Ci sono vasi e urne cinerarie che per i più poveri erano realizzate in terracotta (con un metodo chiamato “a salamino”). Solo i più ricchi si potevano permettere urne in ferro o in altre leghe più preziose.
Le pire sulle quali venivano bruciati i corpi dei romani aristocratici, avevano gambe in avorio, decorate con placche d’oro e d’argento che si sono conservate.
Il corredo funebre delle donne più facoltose era costituito da specchi (lastre di leghe che da una parte erano lucide e dall’altra erano decorate), trucchi e profumi.
Le dimensioni dei vasi era in funzione al loro scopo. Le anfore, più grandi, contenevano spesso beni alimentari di scambio, poco preziosi, come olio, vino o farina; i vasi più piccoli contenevano, invece, materiali più pregiati, come gli unguenti e i profumi.

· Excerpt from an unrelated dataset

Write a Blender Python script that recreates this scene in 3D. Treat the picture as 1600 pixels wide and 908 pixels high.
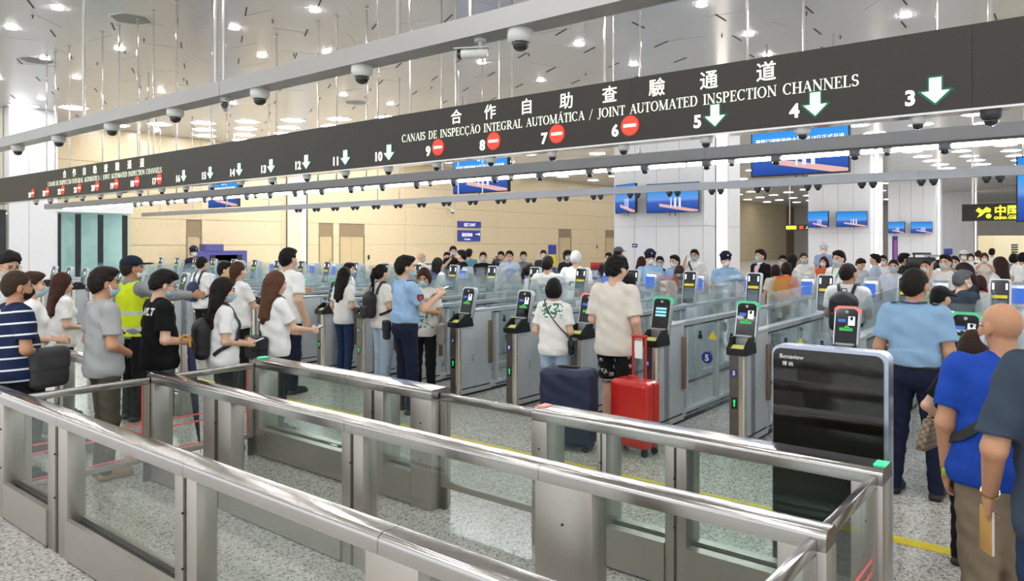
# Automated border-inspection hall: rows of self-service gates, queue barriers, overhead lane sign, many people.
import bpy, bmesh, math, random
import numpy as np
from mathutils import Vector, Matrix
from mathutils.bvhtree import BVHTree

for _o in list(bpy.data.objects):
    bpy.data.objects.remove(_o)
scene = bpy.context.scene
COL = scene.collection
random.seed(7)

# ------------------------------------------------------------------ camera
CAM_H, FOC, HORIZ, YAW = 1.93, 1147.0, 379.0, math.atan2(920.0, 1147.0)
cam_data = bpy.data.cameras.new('camera')
cam = bpy.data.objects.new('camera', cam_data)
COL.objects.link(cam)
cam.location = (0, 0, CAM_H)
cam.rotation_euler = (math.radians(90), 0, YAW)
cam_data.sensor_width = 36.0
cam_data.lens = 36.0 * FOC / 1600.0
cam_data.shift_y = -(454.0 - HORIZ) / 1600.0
cam_data.clip_start = 0.05
cam_data.clip_end = 400
scene.camera = cam

# ------------------------------------------------------------------ world and exposure
world = bpy.data.worlds.new('world')
scene.world = world
world.use_nodes = True
_bg = world.node_tree.nodes['Background']
_bg.inputs[0].default_value = (0.93, 0.965, 1.0, 1)
_bg.inputs[1].default_value = 1.2
scene.view_settings.view_transform = 'Standard'
scene.view_settings.look = 'None'
scene.view_settings.gamma = 1.0
scene.view_settings.exposure = 0.33
scene.view_settings.use_curve_mapping = False
try:
    cy = scene.cycles
    cy.max_bounces = 7
    cy.diffuse_bounces = 3
    cy.glossy_bounces = 3
    cy.transmission_bounces = 4
    cy.transparent_max_bounces = 32
    cy.sample_clamp_indirect = 4.0
    cy.caustics_reflective = False
    cy.caustics_refractive = False
    cy.use_denoising = True
    cy.use_adaptive_sampling = True
    cy.adaptive_threshold = 0.02
except Exception:
    pass

# measured frame of the photograph: X runs along the gate row, Y away through the gates
FW = (-math.sin(YAW), math.cos(YAW))
RT = (math.cos(YAW), math.sin(YAW))
def at_depth(u, d):
    """ground point at viewing depth d in the column u"""
    s = (u - 800.0) / FOC * d
    return (FW[0] * d + RT[0] * s, FW[1] * d + RT[1] * s)
def on_plane(u, Y):
    """X on the plane y = Y in the column u, and its depth"""
    k = (u - 800.0) / FOC
    X = -(RT[1] - k * FW[1]) * Y / (RT[0] - k * FW[0])
    return X, FW[0] * X + FW[1] * Y
def on_wall(u, X):
    k = (u - 800.0) / FOC
    Y = -(RT[0] - k * FW[0]) * X / (RT[1] - k * FW[1])
    return Y, FW[0] * X + FW[1] * Y
def height(v, d):
    return CAM_H - (v - HORIZ) * d / FOC
def ceil_pt(u, v, z):
    d = FOC * (CAM_H - z) / (v - HORIZ)
    return at_depth(u, d)

# ------------------------------------------------------------------ materials
def lin(h):
    h = h.lstrip('#')
    out = []
    for i in (0, 2, 4):
        c = int(h[i:i + 2], 16) / 255.0
        out.append(c / 12.92 if c <= 0.04045 else ((c + 0.055) / 1.055) ** 2.4)
    return (out[0], out[1], out[2], 1.0)
MATS = {}
def mat(name, color='#808080', rough=0.5, metal=0.0, emit=None, strength=0.0, spec=0.5, bump=None, vary=0.0, coat=0.0, sheen=0.0):
    if name in MATS:
        return MATS[name]
    m = bpy.data.materials.new(name)
    m.use_nodes = True
    nt = m.node_tree
    b = nt.nodes['Principled BSDF']
    c = lin(color) if isinstance(color, str) else color
    b.inputs['Base Color'].default_value = c
    b.inputs['Roughness'].default_value = rough
    b.inputs['Metallic'].default_value = metal
    b.inputs['Specular IOR Level'].default_value = spec
    b.inputs['Coat Weight'].default_value = coat
    if sheen:
        b.inputs['Sheen Weight'].default_value = sheen
    if emit:
        b.inputs['Emission Color'].default_value = lin(emit)
        b.inputs['Emission Strength'].default_value = strength
    if vary or bump:
        tc = nt.nodes.new('ShaderNodeTexCoord')
        n = nt.nodes.new('ShaderNodeTexNoise')
        sc = bump[0] if bump else 6.0
        n.inputs['Scale'].default_value = sc
        n.inputs['Detail'].default_value = 3.0
        nt.links.new(tc.outputs['Object'], n.inputs['Vector'])
        if vary:
            mr = nt.nodes.new('ShaderNodeMapRange')
            mr.inputs[1].default_value = 0.3; mr.inputs[2].default_value = 0.7
            mr.inputs[3].default_value = 1.0 - vary; mr.inputs[4].default_value = 1.0 + vary * 0.5
            nt.links.new(n.outputs['Fac'], mr.inputs[0])
            mx = nt.nodes.new('ShaderNodeMix'); mx.data_type = 'RGBA'; mx.blend_type = 'MULTIPLY'
            mx.inputs['Factor'].default_value = 1.0
            mx.inputs[6].default_value = c
            nt.links.new(mr.outputs[0], mx.inputs[7])
            nt.links.new(mx.outputs[2], b.inputs['Base Color'])
        if bump:
            bp = nt.nodes.new('ShaderNodeBump')
            bp.inputs['Strength'].default_value = bump[1]
            bp.inputs['Distance'].default_value = 0.01
            nt.links.new(n.outputs['Fac'], bp.inputs['Height'])
            nt.links.new(bp.outputs[0], b.inputs['Normal'])
    MATS[name] = m
    return m

def steel(name, color, rough=0.3, stretch=(1, 1, 60), amount=0.12, metal=0.8):
    """brushed stainless steel: fine streaks in tone and gloss"""
    if name in MATS:
        return MATS[name]
    m = mat(name, color, rough, metal)
    nt = m.node_tree; b = nt.nodes['Principled BSDF']
    tc = nt.nodes.new('ShaderNodeTexCoord')
    mp = nt.nodes.new('ShaderNodeMapping'); mp.inputs['Scale'].default_value = stretch
    n = nt.nodes.new('ShaderNodeTexNoise'); n.inputs['Scale'].default_value = 8.0; n.inputs['Detail'].default_value = 4
    nt.links.new(tc.outputs['Object'], mp.inputs[0]); nt.links.new(mp.outputs[0], n.inputs['Vector'])
    mr = nt.nodes.new('ShaderNodeMapRange'); mr.inputs[3].default_value = rough * 0.75; mr.inputs[4].default_value = rough * 1.35
    nt.links.new(n.outputs['Fac'], mr.inputs[0]); nt.links.new(mr.outputs[0], b.inputs['Roughness'])
    n2 = nt.nodes.new('ShaderNodeTexNoise'); n2.inputs['Scale'].default_value = 2.2
    nt.links.new(tc.outputs['Object'], n2.inputs['Vector'])
    mr2 = nt.nodes.new('ShaderNodeMapRange'); mr2.inputs[3].default_value = 1 - amount; mr2.inputs[4].default_value = 1 + amount
    nt.links.new(n2.outputs['Fac'], mr2.inputs[0])
    mx = nt.nodes.new('ShaderNodeMix'); mx.data_type = 'RGBA'; mx.blend_type = 'MULTIPLY'; mx.inputs['Factor'].default_value = 1
    mx.inputs[6].default_value = lin(color)
    nt.links.new(mr2.outputs[0], mx.inputs[7]); nt.links.new(mx.outputs[2], b.inputs['Base Color'])
    return m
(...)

Le grandi anfore, che venivano scaricate dalle navi mercantili, venivano vuotate, ed il contenuto era travasato in anfore più piccole per il trasporto.
Molto spesso venivano riciclate oppure venivano frantumate ed utilizzate per bonificare la aree paludose, oppure il ventre veniva usato talvolta come bara per i bambini più piccoli che morivano spesso prematuramente.
Durante gli scavi sono stati ritrovati anche alcuni resti di Domus romane. Ne possiamo osservare i mosaici pavimentali e murari, proprio all’interno del museo. Della Domus è stata ricostruita una parte del giardino del Ninfeo, uno dei giardini interni della casa da dove si potevano ammirare le fontane ed i giochi d’acqua. La parte circostante il Ninfeo era decorata con bellissimi mosaici colorati che sono costituiti da piccole o medie tessere in marmo o vetro resina, che venivano tagliate a mano, una ad una: per questo motivo non ce ne saranno mai due uguali.
Sono rimasta sorpresa dal fatto che oggetti relativamente piccoli, come bicchieri, vasetti, unguentari o tazze, realizzati con materiali molto delicati, siano potuti arrivare fino a noi in maniera abbastanza integra, dandoci così modo di poter studiare la cultura di millenni di anni fa. Degna di nota è anche la diversità nello stile di vita che c’era tra ceto povero o medio e ceto aristocratico.
L’arte rappresenta molto nettamente questo divario tra le classi sociali. Per i più facoltosi le opere venivano realizzate dagli artisti più illustri e con più esperienza, mentre coloro che disponevano di minor denaro, si potevano permettere artisti di più basso livello e materiali scadenti.
Dal confronto del capitello in stile composito, che rappresenta leoni e foglie d’acanto ed è realizzato in marmo, con la lapide del vice-ufficiale dell’esercito (che probabilmente apparteneva alla classe media) realizzata con una pietra di scarso livello, raffigurante quattro figure stilizzate e dai volti stereotipati, il cui genere si distingue solo dall’acconciatura dei capelli, è evidente la differenza tra le classi sociali e di conseguenza anche la differenza dello stile artistico, quello colto, contrapposto a quello plebeo.
Durante l’epoca romana, la vita era molto dura per tutti.
Le donne dovevano fare tutto da sole, anche le operazioni più faticose venivano compiute a mano. Dovevano, ad esempio, macinare il grano per ricavare la farina, con l’ausilio di una piccola macina, sfruttando la forza delle loro braccia.
Le famiglie più ricche potevano permettersi di tenere la servitù che facesse queste cose per loro, ma le donne più povere erano giornalmente obbligate a svolgere tutto il lavoro, solo con la propria forza.
Io ed i miei compagni speriamo presto di tornare a visitare un museo, perché è molto più divertente fare storia in questo modo. E vedendo le opere ed i resti archeologici con i nostri occhi, è più semplice apprendere e studiare la storia di una popolazione.